We can also analyze the circuit by using the superposition theorem since all the elements here are linear and time-invariant. With that in mind. The effect of 1V at Vx (with Vin=0) is 0.5V. Then the effect of Vin at Vx (with 1V source shorted out) is a simple HPF response for a square wave input, which is well known and can be analyzed for all combinations of RC w.r.t T. Finally the response will be the HPF (C & R/2) shifted up by 0.5V. This is just another way to look at the circuit and quickly figure out what happens, but before doing that it is important to know what happens in each cycle as shown in the video. Both approaches are important!

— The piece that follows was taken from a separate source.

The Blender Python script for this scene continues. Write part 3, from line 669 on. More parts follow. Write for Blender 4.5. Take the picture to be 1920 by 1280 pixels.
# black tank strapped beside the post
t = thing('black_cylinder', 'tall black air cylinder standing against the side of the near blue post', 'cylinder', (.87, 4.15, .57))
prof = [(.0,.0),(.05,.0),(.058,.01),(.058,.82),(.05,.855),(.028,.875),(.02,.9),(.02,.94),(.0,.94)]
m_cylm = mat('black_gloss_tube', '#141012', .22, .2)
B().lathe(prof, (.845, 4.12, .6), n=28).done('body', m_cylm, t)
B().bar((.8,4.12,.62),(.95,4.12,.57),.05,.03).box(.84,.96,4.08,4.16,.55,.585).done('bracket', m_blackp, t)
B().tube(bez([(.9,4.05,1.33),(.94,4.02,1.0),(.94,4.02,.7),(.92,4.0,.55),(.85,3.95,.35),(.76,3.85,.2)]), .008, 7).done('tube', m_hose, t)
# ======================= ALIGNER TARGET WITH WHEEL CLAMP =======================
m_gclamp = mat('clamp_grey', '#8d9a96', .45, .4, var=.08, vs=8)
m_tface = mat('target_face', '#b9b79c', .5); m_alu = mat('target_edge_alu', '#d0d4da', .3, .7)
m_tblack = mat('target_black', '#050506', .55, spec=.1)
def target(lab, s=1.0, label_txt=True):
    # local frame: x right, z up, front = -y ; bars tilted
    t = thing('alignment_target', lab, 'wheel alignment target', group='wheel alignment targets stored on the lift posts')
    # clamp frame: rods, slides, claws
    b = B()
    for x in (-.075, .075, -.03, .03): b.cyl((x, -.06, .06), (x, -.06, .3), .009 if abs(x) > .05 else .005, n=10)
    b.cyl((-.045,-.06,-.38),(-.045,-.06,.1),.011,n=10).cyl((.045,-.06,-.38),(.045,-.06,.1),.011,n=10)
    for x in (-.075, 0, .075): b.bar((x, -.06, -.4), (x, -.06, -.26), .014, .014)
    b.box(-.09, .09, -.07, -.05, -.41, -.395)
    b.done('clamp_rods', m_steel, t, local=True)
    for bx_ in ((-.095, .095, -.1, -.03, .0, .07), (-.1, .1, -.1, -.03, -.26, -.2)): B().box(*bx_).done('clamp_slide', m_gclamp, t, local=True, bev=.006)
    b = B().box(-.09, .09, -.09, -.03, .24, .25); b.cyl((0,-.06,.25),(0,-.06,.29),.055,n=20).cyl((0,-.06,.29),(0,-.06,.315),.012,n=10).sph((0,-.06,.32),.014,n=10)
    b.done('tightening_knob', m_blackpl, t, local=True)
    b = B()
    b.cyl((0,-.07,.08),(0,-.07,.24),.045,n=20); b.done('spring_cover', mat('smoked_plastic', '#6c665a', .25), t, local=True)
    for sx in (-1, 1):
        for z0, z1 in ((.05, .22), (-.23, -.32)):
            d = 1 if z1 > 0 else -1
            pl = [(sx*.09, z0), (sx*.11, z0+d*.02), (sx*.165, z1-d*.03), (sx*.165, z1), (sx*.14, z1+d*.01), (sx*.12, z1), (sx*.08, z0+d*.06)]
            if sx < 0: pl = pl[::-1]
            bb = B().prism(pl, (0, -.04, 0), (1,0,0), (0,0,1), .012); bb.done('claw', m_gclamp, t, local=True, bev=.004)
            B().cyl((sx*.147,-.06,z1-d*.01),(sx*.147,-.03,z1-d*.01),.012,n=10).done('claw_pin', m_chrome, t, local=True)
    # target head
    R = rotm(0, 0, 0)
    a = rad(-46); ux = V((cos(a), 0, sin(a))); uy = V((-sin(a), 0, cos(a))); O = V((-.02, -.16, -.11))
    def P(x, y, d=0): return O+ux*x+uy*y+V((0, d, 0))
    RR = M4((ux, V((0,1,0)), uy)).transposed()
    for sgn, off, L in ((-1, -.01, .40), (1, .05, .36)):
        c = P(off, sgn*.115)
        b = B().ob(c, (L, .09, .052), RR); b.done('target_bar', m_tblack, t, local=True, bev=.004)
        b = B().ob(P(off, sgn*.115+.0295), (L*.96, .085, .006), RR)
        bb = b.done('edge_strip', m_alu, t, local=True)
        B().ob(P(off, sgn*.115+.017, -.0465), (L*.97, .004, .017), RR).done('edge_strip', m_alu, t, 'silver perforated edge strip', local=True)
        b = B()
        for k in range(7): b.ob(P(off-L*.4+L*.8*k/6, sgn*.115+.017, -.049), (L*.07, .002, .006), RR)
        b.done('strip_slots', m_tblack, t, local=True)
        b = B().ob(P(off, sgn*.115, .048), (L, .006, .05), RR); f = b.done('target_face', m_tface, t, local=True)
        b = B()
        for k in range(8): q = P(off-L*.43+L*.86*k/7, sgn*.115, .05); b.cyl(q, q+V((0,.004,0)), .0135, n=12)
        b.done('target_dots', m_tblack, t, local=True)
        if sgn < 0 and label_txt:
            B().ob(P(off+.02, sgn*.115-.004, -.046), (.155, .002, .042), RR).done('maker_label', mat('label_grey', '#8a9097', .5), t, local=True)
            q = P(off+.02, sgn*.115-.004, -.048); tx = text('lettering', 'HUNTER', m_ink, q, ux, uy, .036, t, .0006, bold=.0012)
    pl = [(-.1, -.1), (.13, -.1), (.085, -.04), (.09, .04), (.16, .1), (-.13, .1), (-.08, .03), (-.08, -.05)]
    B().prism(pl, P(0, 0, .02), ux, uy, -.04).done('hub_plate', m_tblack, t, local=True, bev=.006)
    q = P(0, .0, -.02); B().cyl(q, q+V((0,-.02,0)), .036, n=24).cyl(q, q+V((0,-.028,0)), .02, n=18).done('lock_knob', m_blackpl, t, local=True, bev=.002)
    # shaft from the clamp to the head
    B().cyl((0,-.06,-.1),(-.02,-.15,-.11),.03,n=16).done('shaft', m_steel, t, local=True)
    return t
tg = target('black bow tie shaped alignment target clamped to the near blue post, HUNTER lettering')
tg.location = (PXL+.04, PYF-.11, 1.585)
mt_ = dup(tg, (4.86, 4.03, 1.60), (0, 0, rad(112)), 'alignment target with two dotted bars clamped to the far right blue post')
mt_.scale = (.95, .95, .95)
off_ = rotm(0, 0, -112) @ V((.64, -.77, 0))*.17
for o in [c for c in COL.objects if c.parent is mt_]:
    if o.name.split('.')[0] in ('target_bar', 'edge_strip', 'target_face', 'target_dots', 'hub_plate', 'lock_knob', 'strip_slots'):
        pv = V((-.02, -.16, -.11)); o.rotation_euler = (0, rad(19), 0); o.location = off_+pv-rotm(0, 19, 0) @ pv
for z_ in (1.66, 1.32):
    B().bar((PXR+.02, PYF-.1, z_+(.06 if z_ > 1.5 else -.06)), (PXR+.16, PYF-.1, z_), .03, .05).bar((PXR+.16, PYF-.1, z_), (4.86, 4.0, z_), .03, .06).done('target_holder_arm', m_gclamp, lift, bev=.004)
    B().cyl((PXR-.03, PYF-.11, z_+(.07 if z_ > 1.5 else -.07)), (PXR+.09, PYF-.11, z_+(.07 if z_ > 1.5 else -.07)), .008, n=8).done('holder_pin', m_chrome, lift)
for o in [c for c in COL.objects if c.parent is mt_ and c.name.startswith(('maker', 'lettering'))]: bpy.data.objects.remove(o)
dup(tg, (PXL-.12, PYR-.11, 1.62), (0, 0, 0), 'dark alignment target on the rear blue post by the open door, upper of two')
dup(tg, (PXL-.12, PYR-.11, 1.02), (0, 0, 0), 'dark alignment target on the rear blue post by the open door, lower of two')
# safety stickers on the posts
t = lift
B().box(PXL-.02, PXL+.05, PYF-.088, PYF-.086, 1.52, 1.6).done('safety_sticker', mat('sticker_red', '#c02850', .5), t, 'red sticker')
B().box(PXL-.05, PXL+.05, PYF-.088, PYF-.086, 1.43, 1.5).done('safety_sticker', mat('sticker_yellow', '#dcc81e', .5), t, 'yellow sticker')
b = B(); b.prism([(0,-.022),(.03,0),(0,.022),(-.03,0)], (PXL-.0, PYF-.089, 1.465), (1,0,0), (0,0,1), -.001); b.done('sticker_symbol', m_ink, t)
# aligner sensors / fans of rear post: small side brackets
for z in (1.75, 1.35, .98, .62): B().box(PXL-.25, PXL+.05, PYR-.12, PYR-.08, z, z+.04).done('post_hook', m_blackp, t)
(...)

We can use superposition right? So first we can ignore the dc voltage and get the charging-discharging curve and then shift that graph upward by 0.5V because of the DC Source.
The discharging waveform shape for even cycles need to change. |dv/dt| is going to be higher at the beginning - just like you have shown for the odd cycles.
Your curve from 1.5v to 0.5v is wrong. The slew rate starts high, then slows to 0 as it fully charges. Your curve shape from -0.5v to +0.5v is correct.
The square wave consists of a DC + Odd Sine Harmonics . So we can solve this by first considering the DC component along with 1V D.C. Source . Then we can consider Odd Sine Harmonics and use Sinusoidal Steady Analysis for the same .
check out any circuit analysis textbook in the chapter where it deals with natural and step response. I found Electric circuits by Nilsson and Riedel very fascinating. You will encounter this kind of problems if you solve end of chapter problems. I strongly recommend you to solve problems from chapters 8, 12, and 13.